Thame is a good stop off when heading South for a breakfast butty and a bimble round the bookshops. You know you have hit the home counties when you price up the charity offerings. £3 a book but they have some good titles in good nick and I picked up some nature writing which tend toward the confessional and morose but often enlighten. I also found my favourite 501 jeans here which are now being patched so they can live again. This time I ended up with more books about cycling in the Chilterns as a means of procrastinating about actually cycling in the hilly Chilterns and packed my panniers full of Scotch Eggs. I snacked amongst the pollarded oaks looking for the ghosts of Laurence Olivier and Vivien Leigh in the stunning churchyard and rolled around the timbered houses on the side streets, a lazy warm up as the sun broke through and took the edge off the wind, and I don't mean the eggs.

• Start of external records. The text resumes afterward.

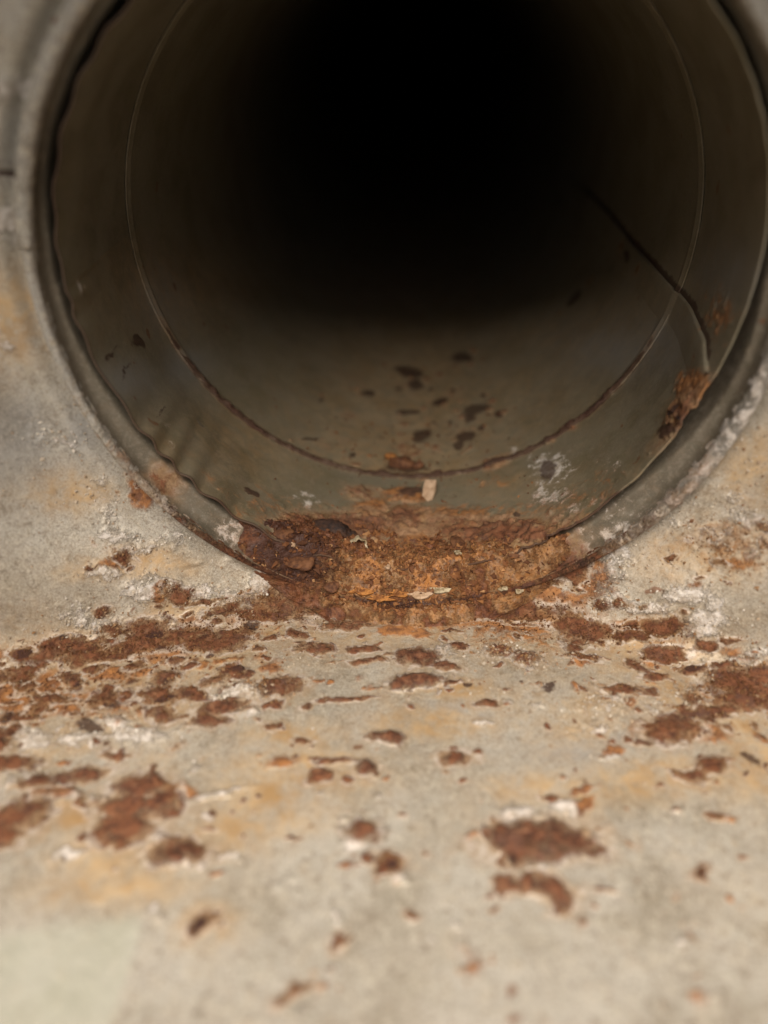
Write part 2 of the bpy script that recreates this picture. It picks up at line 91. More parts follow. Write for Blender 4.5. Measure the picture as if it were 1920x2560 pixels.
PIPE_MARKS=[('w',-0.9621,0.4598,9.32,-1.28,-6.31,-6.45,1),('w',-0.9874,0.2763,9.71,-1.37,-7.94,-8.79,0.9),('k',-0.9778,0.4567,18.65,-7.82,-16.56,-9.47,1),('w',-0.906,0.1147,11.06,1.59,-2.17,-23.15,0.9),('w',-1.0964,0.705,19.14,-2.04,-19.24,-25.87,0.7),('w',-1.0345,0.1471,17.81,-2.54,-13.44,-17.28,0.7),('k',-1.5588,1.7098,14.94,-0.88,-4.97,-12.62,1),('k',-1.6239,1.7648,22.82,0.65,3.02,-17.95,1),('k',-1.5381,1.5634,22.57,0.26,-0.32,-16.01,1),('k',-1.4584,1.513,58.68,-0.33,-6.7,-35.98,1),('k',-1.629,1.5143,51.1,1.6,6.79,-39.88,1),('k',-1.3375,1.4753,68.53,-2.22,-19.9,-45.52,1),('k',-1.1892,1.3094,59.74,-4.11,-30.97,-43.08,1),('k',-1.3599,1.129,55.74,-1.65,-14.82,-42.68,1),('k',-1.4494,1.1291,63.98,-0.53,-9.54,-53.48,1),('k',-1.2218,0.9959,56.69,-3.72,-26.46,-45.12,1),('k',-1.2728,1.8422,15.1,-0.66,-9.93,-15.53,1),('k',-1.4005,1.3515,23.6,2.34,6.16,-20.93,1),('k',-1.232,1.1924,14.93,0.34,-4.32,-18.8,1),('k',-1.2645,1.1224,27.64,-1.46,-9.39,-17.74,1),('k',-1.569,1.2528,16.72,0.32,1.3,-28.84,1),('k',-1.4992,1.0105,17.73,0.06,-1.21,-15.1,1),('k',-1.2953,0.9505,18.22,1.5,1.73,-19.14,1),('k',-1.3356,0.882,42.99,-1.62,-8.65,-24.05,1),('k',-1.1266,1.0666,39.8,-3.56,-21.23,-26.99,1),('r',-0.836,0.6616,44.72,-8.76,-51.36,-42.36,1),('r',-0.9327,0.6607,51.5,-8.28,-59.05,-57.56,1),('r',-1.1818,0.6758,18.53,0.23,-6.21,-24.36,1),('k',-1.5742,0.7332,10.96,0.25,0.92,-17.33,1),('y',-1.161,1.3666,2.05,-0.15,-1.49,-1.88,1),('y',-1.1227,0.4501,3.94,-0.4,-5.58,-8.33,1),('o',-1.5691,0.5169,10.46,0.24,0.7,-14.82,1),('k',-1.5409,0.5431,16.72,2.77,10.83,-22.4,1),('r',-1.5654,0.3565,12.18,0.28,0.64,-13.05,1),('o',-1.4198,0.3474,5,-0.1,-2.29,-13.13,1),('k',-1.1281,0.2589,76.63,-8.12,-30.26,-46.69,1),('o',-1.2126,0.5381,8.51,-0.64,-4.91,-9.5,0.4),('r',-1.1342,0.1594,55.13,-6.06,-43.5,-70.1,1),('o',-1.4656,0.2938,3.39,-0.02,-0.98,-9.69,1),('r',-1.205,0.1709,4.31,-0.38,-5.98,-11.76,1),('o',-0.9711,-0.0742,7.01,-1.34,-7.82,-10.18,1),('w',-0.8289,0.059,20.73,4.62,2.51,-23.57,0.7),('k',-0.4897,0.0917,22.38,-1.82,-25.69,-27,1),('r',-0.4,0.0691,22.29,3.96,-1.66,-11.55,1),('o',-0.3297,0.1051,16.79,2.68,-1.9,-7.23,1),('w',-0.7127,0.1954,9.1,-2.09,-13.55,-9.94,0.55),('w',-1.0279,0.7475,15.5,-1.96,-14.72,-16.72,0.5),('k',-2.8292,0.3918,-13.51,19.96,33.48,-2.8,1),('k',-2.886,0.1689,-6.53,10.7,128.61,-7.74,0.8),('k',-2.809,0.1664,-10.4,10.71,96.45,5.1,0.65),('k',-2.6168,0.2203,-4.45,11.79,121.26,-12.08,0.7),('w',-1.9456,0.337,22.9,2.99,8.76,-13.4,1),('w',-1.9877,0.3584,25.33,3.55,17.04,-23.44,0.8),('k',-2.1803,0.219,28.09,-0.49,15.36,-39.67,0.9),('r',-1.7497,0.5002,14.76,1.09,6.82,-20.86,0.7),('o',-1.7036,0.3819,13.42,0.85,2.73,-10.51,1),('k',-2.0016,1.1823,51.57,6.56,35.28,-40.21,1),('k',-1.781,1.4102,23.48,1.56,12.63,-26.58,1),('k',-2.0084,0.8025,22.67,3.2,47.91,-60.51,1),('k',-1.8117,0.7719,39.72,3.4,18.74,-41.92,1),('y',-2.2267,0.5422,3.01,0.6,3.68,-3.13,1),('y',-2.6189,-0.0443,4.36,2.22,11.15,-7.68,1),('w',-2.6085,0.1977,37.38,1.28,5.79,-6.85,0.5),('w',-2.5139,0.1056,27.88,2.39,7.69,-9.89,0.5),('r',-1.7853,0.2474,5.49,0.5,4.39,-11.16,1),('r',-1.9627,0.1834,8.85,1.3,8.83,-13.33,0.8),('b',-2.7812,0.1679,5.9,3.03,13.68,-6.63,1),('w',-2.5727,0.1678,43.47,3.64,14.65,-15.87,0.6),('b',-2.6248,0.6336,6.9,2.84,11.26,-5.53,1),('k',-0.5836,1.6728,18.06,2.48,-0.07,-18.38,1),('y',-0.921,1.7863,1.39,-0.18,-3.77,-2.51,1),('b',-0.5278,0.9238,2.74,-0.89,-8.38,-4.01,1),('b',0.004,0.2655,3.36,-2.88,-11.56,-3.56,1),('b',-0.3573,0.5928,5.39,-2.19,-8.65,-3.57,1),('k',-0.2465,1.3263,58.58,0.35,-16.57,-12.78,1),('o',-0.1092,0.2261,6.66,-4.08,-10.86,-3.91,0.5),('w',-3.1265,0.1284,-8.94,25.38,20.61,-2.76,0.7),('y',-2.7784,1.1422,1.61,0.84,6.1,-2.11,1),('b',-2.8605,0.7601,6.09,4.1,8.75,-3.08,1)]
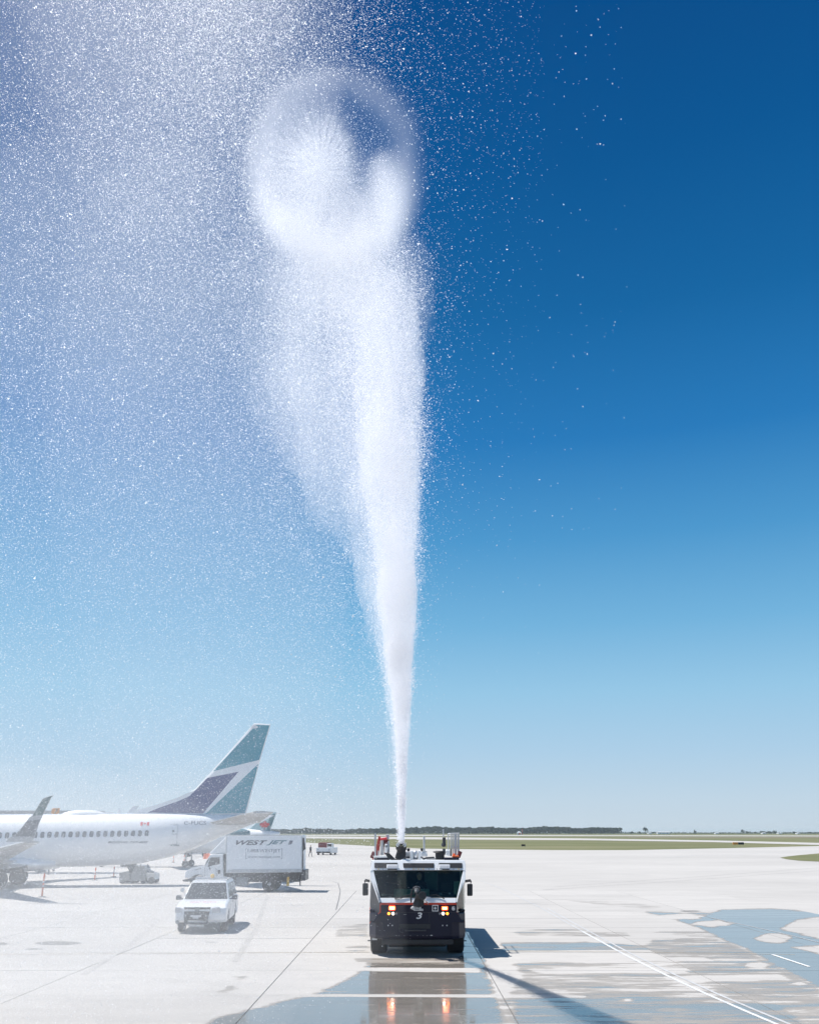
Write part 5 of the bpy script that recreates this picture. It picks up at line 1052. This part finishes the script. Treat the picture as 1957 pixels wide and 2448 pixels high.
# opacity of each component as seen along a line of sight, px/py in photograph pixels
JP = np.array([2016, 1900, 1800, 1703, 1600, 1476, 1362, 1249, 1135, 1022, 908, 795, 700, 600, 500])
JC = np.array([959, 960, 960, 959, 955, 950, 944, 939, 930, 926, 925, 915, 890, 850, 815])   # dense right-hand core
JR = np.array([7, 11, 16, 23, 32, 44, 56, 68, 78, 84, 88, 95, 112, 135, 160])
OC = np.array([959, 960, 960, 958, 953, 945, 932, 918, 893, 858, 836, 836, 832, 818, 806])   # soft outer body feathering to the left
OR = np.array([8, 12, 17, 25, 36, 52, 70, 88, 116, 152, 176, 176, 178, 178, 178])
def od_jet(px, py):
    c = np.interp(-py, -JP, JC); r = np.interp(-py, -JP, JR)
    amp = np.clip((2016 - py) / 900, 0, 1); bump = (fbm(px * 0 + 7, py, 130, 11) - .5) * 60 * amp + (fbm(px, py, 50, 15) - .5) * 34 * amp
    c = c + bump * .6; t = (px - c) / r
    prof = np.where(t > 0, np.exp(-(np.abs(t) / .95) ** 5), np.exp(-(np.abs(t) / 1.0) ** 2.0))
    dens = np.interp(-py, [-2016, -1800, -1500, -1200, -1000, -800, -600, -500], [5.5, 4.0, 2.6, 2.0, 1.7, 1.4, 1.1, .6])
    halo = .10 * np.exp(-(t / 1.3) ** 2) * np.clip((2000 - py) / 300, 0, 1) * smooth(480, 700, py)
    dens = dens * smooth(470, 720, py)
    c2 = np.interp(-py, -JP, OC) + bump * .8; r2 = np.interp(-py, -JP, OR); t2 = (px - c2) / r2
    outer = .38 * np.where(t2 > 0, np.exp(-(np.abs(t2) / .97) ** 5), np.exp(-(np.abs(t2) / .85) ** 2.0)) * smooth(470, 640, py) * (.5 + .9 * fbm(px, py, 110, 25, .4))
    return prof * dens * (.6 + .8 * fbm(px, py, 90, 21, .4)) * .75 + outer + halo
def od_ring(px, py):
    dx, dy = px - 800, py - 402; rr = np.hypot(dx / 207, dy / 228); th = np.arctan2(dy, dx)
    n = fbm(px, py, 120, 31)
    down = smooth(-.15, .9, dy / 228); left = smooth(.3, -.9, dx / 207)
    edge = smooth(1.06, .93, rr)
    shell = np.exp(-((rr - .86) / .11) ** 2) * (.45 + .35 * left + 1.1 * down)
    fill = edge * (.16 + .55 * left * smooth(-.6, .2, dy / 228) + 1.5 * smooth(.1, .75, dy / 228 + (n - .5) * .5 - dx / 207 * .12))
    blob = 1.0 * np.exp(-((dx + 40) / 85) ** 2 - ((dy - 30) / 105) ** 2) * smooth(50, -10, dx - (dy + 120) * .28)
    wisp = 1.1 * np.exp(-((dx - 120 + dy * .1) / 42) ** 2) * smooth(-30, 70, dy + (n - .5) * 60) * edge
    return edge * (shell * .9) + fill + blob + wisp
bx_ = [-60, 0, 120, 250, 380, 500, 600, 700, 800, 850, 900, 950, 1000, 1100, 1300]
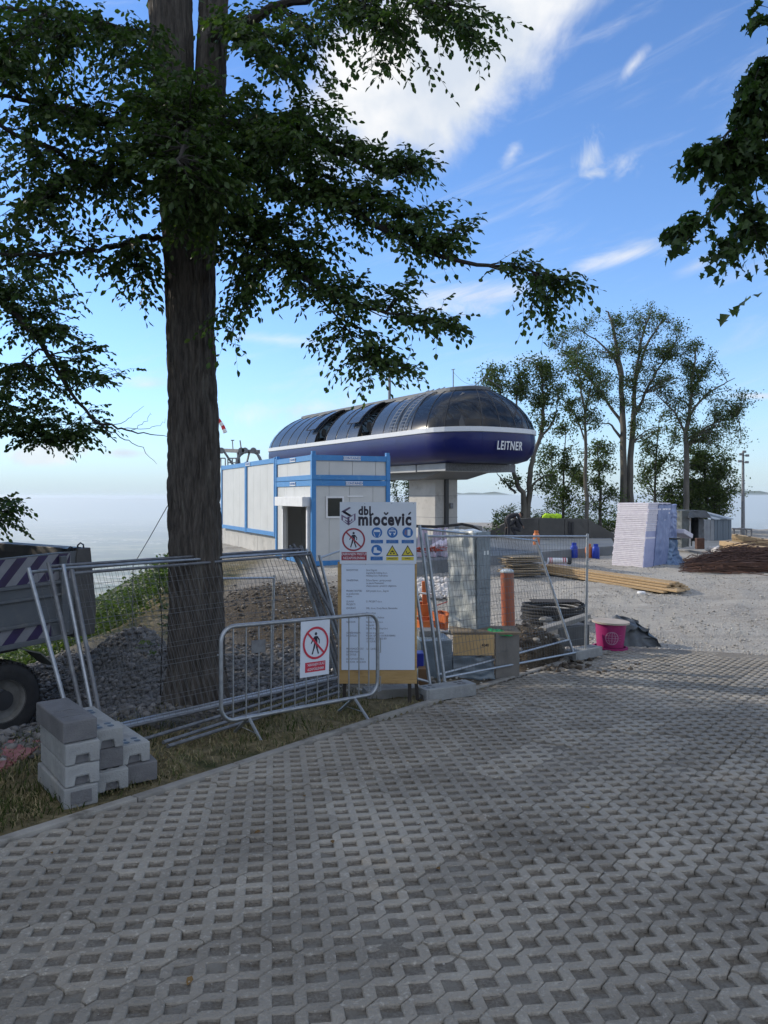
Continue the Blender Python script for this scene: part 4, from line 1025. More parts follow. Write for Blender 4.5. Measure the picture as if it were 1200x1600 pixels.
# ================================================================ cable car station
SG = -.45
stn = thing('cable_car_station', 'long rounded navy and glass cable car station raised on a concrete column', 'cable car station', (5.6, 39.0, SG), math.atan2(.844, -.537))
Wd, XN, XF = 3.3, -1.1, 22.6
def outline(ins):
    w = Wd-ins; r = max(.55, 1.75-.45*ins); xn = XN+ins*.95+.7; xf = XF-ins*.95-.7
    pts = []
    for i in range(15): pts.append((xn+r+(xf-xn-2*r)*i/14, w))
    for i in range(1, 5): a = R(90-90*i/5); pts.append((xf-r+r*math.cos(a), w-r+r*math.sin(a)))
    for i in range(7): y = (w-r)*(1-2*i/6); pts.append((xf, y))
    for i in range(1, 5): a = R(-90*i/5); pts.append((xf-r+r*math.cos(a), -w+r+r*math.sin(a)))
    for i in range(15): pts.append((xf-r-(xf-xn-2*r)*i/14, -w))
    for i in range(1, 5): a = R(-90-90*i/5); pts.append((xn+r+r*math.cos(a), -w+r+r*math.sin(a)))
    for i in range(7): y = -(w-r)*(1-2*i/6); pts.append((xn, y))
    for i in range(1, 5): a = R(180-90*i/5); pts.append((xn+r+r*math.cos(a), w-r+r*math.sin(a)))
    out = []
    mid = (xn+xf)/2; half = (xf-xn)/2
    for x, y in pts:
        k = max(0, (abs(x-mid)-(half-r))/r); x += math.copysign(.7*(1-min(1, abs(y)/w)**2)*k, x-mid)
        out.append((x, y))
    return out
NO = len(outline(0))
def zl(z): return z+EYE-SG
def ringpts(ins, z): return [Vector((x, y, zl(z))) for x, y in outline(ins)]
hullp = [(1.25, 1.66), (.75, 1.70), (.36, 1.84), (.12, 2.14), (.02, 2.5), (0, 2.85), (.03, 3.14)]
glassp = [(.03, 3.40), (.15, 3.80), (.37, 4.21), (.67, 4.60), (1.03, 4.95), (1.44, 5.24), (1.86, 5.45), (2.1, 5.53)]
M_GLASS = bpy.data.materials.new('station_glass'); M_GLASS.use_nodes = True; t = NT(M_GLASS.node_tree)
def glass(m, tint, dust, dcol):
    t = NT(m.node_tree); b = m.node_tree.nodes['Principled BSDF']
    tcn = t.new('ShaderNodeTexCoord'); n = t.noise(tcn.outputs['Object'], 1.4, 6, .6)
    b.inputs['Base Color'].default_value = (*dcol, 1); b.inputs['Roughness'].default_value = .13; b.inputs['Specular IOR Level'].default_value = .5
    tr = t.new('ShaderNodeBsdfTransparent'); tr.inputs[0].default_value = (*tint, 1)
    mx = t.new('ShaderNodeMixShader'); t.l.new(t.math('ADD', dust, t.math('MULTIPLY', n, .15)), mx.inputs[0])
    t.l.new(tr.outputs[0], mx.inputs[1]); t.l.new(b.outputs[0], mx.inputs[2]); t.l.new(mx.outputs[0], m.node_tree.nodes['Material Output'].inputs[0])
glass(M_GLASS, (.30, .34, .40), .80, (.040, .052, .070))
M_GLASSE = bpy.data.materials.new('station_end_glass'); M_GLASSE.use_nodes = True
glass(M_GLASSE, (.48, .52, .58), .56, (.012, .016, .024))
hr = [ringpts(*p) for p in hullp]; gr = [ringpts(*p) for p in glassp]
def gnormals(rows):
    n = len(rows); out = []
    for i in range(n):
        r_ = []
        for k in range(NO):
            a = rows[i][(k+1) % NO]-rows[i][k-1]; b = rows[min(i+1, n-1)][k]-rows[max(i-1, 0)][k]
            q = b.cross(a).normalized(); c_ = Vector((10.75, 0, zl(3.2))); w_ = rows[i][k]-c_; w_.x *= .1
            r_.append(q if q.dot(w_) > 0 else -q)
        out.append(r_)
    return out
hn = gnormals(hr); gn = gnormals(gr)
def shell_panel(name, rows, nrm, g, m, shrink=1.0, flip=False):
    ks = list(g)+[g[-1]+1]; V = []; N = []; Fc = []
    for lv in range(len(rows)):
        for k in ks: V.append(rows[lv][k % NO].copy()); N.append(nrm[lv][k % NO])
    c = sum(V, Vector())/len(V); V = [c+(v-c)*shrink for v in V]; w = len(ks)
    for lv in range(len(rows)-1):
        for j in range(w-1):
            q = (lv*w+j, (lv+1)*w+j, (lv+1)*w+j+1, lv*w+j+1)
            fnrm = (V[q[1]]-V[q[0]]).cross(V[q[3]]-V[q[0]]); Fc.append(q if fnrm.dot(N[q[0]]) > 0 else q[::-1])
    me = bpy.data.meshes.new(name); me.from_pydata([tuple(v) for v in V], [], Fc); me.materials.append(m)
    me.polygons.foreach_set('use_smooth', [True]*len(me.polygons)); me.normals_split_custom_set_from_vertices([tuple(n) for n in N])
    o = bpy.data.objects.new(name, me); COL.objects.link(o); o.parent = stn; return o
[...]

Further procrastination in a small museum brought some insight into the history of the town with its usual civil war struggle between factions leading to misery and ruin for feuding nobs. I found these local crafty artworks which have inspired me to copy them wholesale at a later date and pass them off as my own ingenuity.
I could wait no longer and having risen at the crack of dawn to beat the traffic I realised I was wasting the day. Atrophying muscles sparked to life as I hit the trail out of quaint Thame. I love a straight track riding through history. This was part of the Wycombe railway and an extension built in 1862 took the line to Thame and eventually through to Oxford, enabling a languid route from Paddington to Oxford purpose made for bimblers looking for the slow train. It later became a key part of the route to Birmingham but lost out to roads and a faster route via Princes Risborough after World War Two. It managed to survive until a few months before Beeching when they knew the game was up with annual losses of £35,000. In 1991 Sustrans re-surfaced the track and commissioned furniture students to make 30 sculptures to mark the route.
He gets a nice view of the Chiltern Hills. He does have a pole stuck up his arras though.
There is still steam to be seen on the route as the Chinnor and Princes Risborough railway runs across the trail as you leave Princes Risborough behind. Heritage trains run during summer months along one of the quaintest lines in England from the meticulously restored Chinnor station. A testament to the industry of retired middle England in the lee of the Chiltern ridge. Everything manicured and kempt. Wot ho, Toot toot!
www.chinnorrailway.co.uk
The sculptures livened up the trail in the bleakness of Winter as I passed barren fields with an occasional Kite for company.
It is a popular route and well used by runners and families with the odd windswept stockbroker puffing away looking for a personal Strava best. I don't think I was winning any awards but it got the wind back in my sails.
The scarp of the Chilterns was a constant companion looming ominously beyond my flat bed. I resolved to conquer the ridge another time and bent my wend back to Thame. It turned out to be just enough as the headwinds kicked in and a pint in the Spread Eagle beckoned, former roost of Evelyn Waugh and, like most places round here, site of a Midsomer Murder. I unsaddled with grace to cogitate upon writing my misery lit memoirs and planning some bad pebble based art.